[SOURCE MATERIAL]
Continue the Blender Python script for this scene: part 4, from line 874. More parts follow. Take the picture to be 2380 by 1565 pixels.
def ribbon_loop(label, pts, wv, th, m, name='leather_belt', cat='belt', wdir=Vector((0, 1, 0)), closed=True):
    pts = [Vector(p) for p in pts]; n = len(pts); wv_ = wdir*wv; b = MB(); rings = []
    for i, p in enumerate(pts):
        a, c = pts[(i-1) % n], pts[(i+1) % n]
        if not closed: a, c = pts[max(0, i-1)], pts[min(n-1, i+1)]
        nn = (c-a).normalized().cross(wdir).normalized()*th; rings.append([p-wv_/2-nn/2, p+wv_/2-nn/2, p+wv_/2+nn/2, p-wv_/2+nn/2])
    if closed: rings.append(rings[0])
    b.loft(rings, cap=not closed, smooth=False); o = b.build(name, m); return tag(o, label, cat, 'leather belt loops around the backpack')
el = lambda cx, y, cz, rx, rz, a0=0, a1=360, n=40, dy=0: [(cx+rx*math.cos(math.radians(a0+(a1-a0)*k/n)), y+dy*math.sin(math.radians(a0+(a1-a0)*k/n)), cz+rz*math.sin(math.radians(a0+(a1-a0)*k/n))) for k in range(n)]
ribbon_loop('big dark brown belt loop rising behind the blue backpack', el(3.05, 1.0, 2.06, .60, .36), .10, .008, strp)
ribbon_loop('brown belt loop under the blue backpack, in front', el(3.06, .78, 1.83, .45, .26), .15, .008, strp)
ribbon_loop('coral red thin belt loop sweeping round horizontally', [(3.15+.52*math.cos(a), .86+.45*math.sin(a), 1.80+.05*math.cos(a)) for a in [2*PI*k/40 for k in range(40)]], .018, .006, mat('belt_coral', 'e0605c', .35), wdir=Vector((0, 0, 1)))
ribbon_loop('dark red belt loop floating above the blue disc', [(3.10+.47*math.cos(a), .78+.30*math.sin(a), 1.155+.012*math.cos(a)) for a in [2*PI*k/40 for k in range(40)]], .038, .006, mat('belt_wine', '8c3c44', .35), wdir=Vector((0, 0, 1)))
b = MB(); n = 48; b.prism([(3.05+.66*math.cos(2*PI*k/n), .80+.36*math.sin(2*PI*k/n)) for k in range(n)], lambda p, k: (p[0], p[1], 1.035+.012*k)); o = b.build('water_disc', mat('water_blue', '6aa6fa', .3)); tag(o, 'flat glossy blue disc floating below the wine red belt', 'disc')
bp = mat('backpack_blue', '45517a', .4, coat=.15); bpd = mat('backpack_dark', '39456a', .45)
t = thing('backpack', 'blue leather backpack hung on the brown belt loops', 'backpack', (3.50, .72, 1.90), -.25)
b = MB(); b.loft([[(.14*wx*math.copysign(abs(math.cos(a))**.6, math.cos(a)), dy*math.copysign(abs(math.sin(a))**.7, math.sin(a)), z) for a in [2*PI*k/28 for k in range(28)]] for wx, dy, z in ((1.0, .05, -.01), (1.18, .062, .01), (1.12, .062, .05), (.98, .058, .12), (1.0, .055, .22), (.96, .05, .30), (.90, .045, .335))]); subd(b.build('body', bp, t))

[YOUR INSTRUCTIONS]
Set every line of the listing down word for word.

[EXERCISE SOLUTION]
Continue the Blender Python script for this scene: part 4, from line 874. More parts follow. Take the picture to be 2380 by 1565 pixels.
def ribbon_loop(label, pts, wv, th, m, name='leather_belt', cat='belt', wdir=Vector((0, 1, 0)), closed=True):
    pts = [Vector(p) for p in pts]; n = len(pts); wv_ = wdir*wv; b = MB(); rings = []
    for i, p in enumerate(pts):
        a, c = pts[(i-1) % n], pts[(i+1) % n]
        if not closed: a, c = pts[max(0, i-1)], pts[min(n-1, i+1)]
        nn = (c-a).normalized().cross(wdir).normalized()*th; rings.append([p-wv_/2-nn/2, p+wv_/2-nn/2, p+wv_/2+nn/2, p-wv_/2+nn/2])
    if closed: rings.append(rings[0])
    b.loft(rings, cap=not closed, smooth=False); o = b.build(name, m); return tag(o, label, cat, 'leather belt loops around the backpack')
el = lambda cx, y, cz, rx, rz, a0=0, a1=360, n=40, dy=0: [(cx+rx*math.cos(math.radians(a0+(a1-a0)*k/n)), y+dy*math.sin(math.radians(a0+(a1-a0)*k/n)), cz+rz*math.sin(math.radians(a0+(a1-a0)*k/n))) for k in range(n)]
ribbon_loop('big dark brown belt loop rising behind the blue backpack', el(3.05, 1.0, 2.06, .60, .36), .10, .008, strp)
ribbon_loop('brown belt loop under the blue backpack, in front', el(3.06, .78, 1.83, .45, .26), .15, .008, strp)
ribbon_loop('coral red thin belt loop sweeping round horizontally', [(3.15+.52*math.cos(a), .86+.45*math.sin(a), 1.80+.05*math.cos(a)) for a in [2*PI*k/40 for k in range(40)]], .018, .006, mat('belt_coral', 'e0605c', .35), wdir=Vector((0, 0, 1)))
ribbon_loop('dark red belt loop floating above the blue disc', [(3.10+.47*math.cos(a), .78+.30*math.sin(a), 1.155+.012*math.cos(a)) for a in [2*PI*k/40 for k in range(40)]], .038, .006, mat('belt_wine', '8c3c44', .35), wdir=Vector((0, 0, 1)))
b = MB(); n = 48; b.prism([(3.05+.66*math.cos(2*PI*k/n), .80+.36*math.sin(2*PI*k/n)) for k in range(n)], lambda p, k: (p[0], p[1], 1.035+.012*k)); o = b.build('water_disc', mat('water_blue', '6aa6fa', .3)); tag(o, 'flat glossy blue disc floating below the wine red belt', 'disc')
bp = mat('backpack_blue', '45517a', .4, coat=.15); bpd = mat('backpack_dark', '39456a', .45)
t = thing('backpack', 'blue leather backpack hung on the brown belt loops', 'backpack', (3.50, .72, 1.90), -.25)
b = MB(); b.loft([[(.14*wx*math.copysign(abs(math.cos(a))**.6, math.cos(a)), dy*math.copysign(abs(math.sin(a))**.7, math.sin(a)), z) for a in [2*PI*k/28 for k in range(28)]] for wx, dy, z in ((1.0, .05, -.01), (1.18, .062, .01), (1.12, .062, .05), (.98, .058, .12), (1.0, .055, .22), (.96, .05, .30), (.90, .045, .335))]); subd(b.build('body', bp, t))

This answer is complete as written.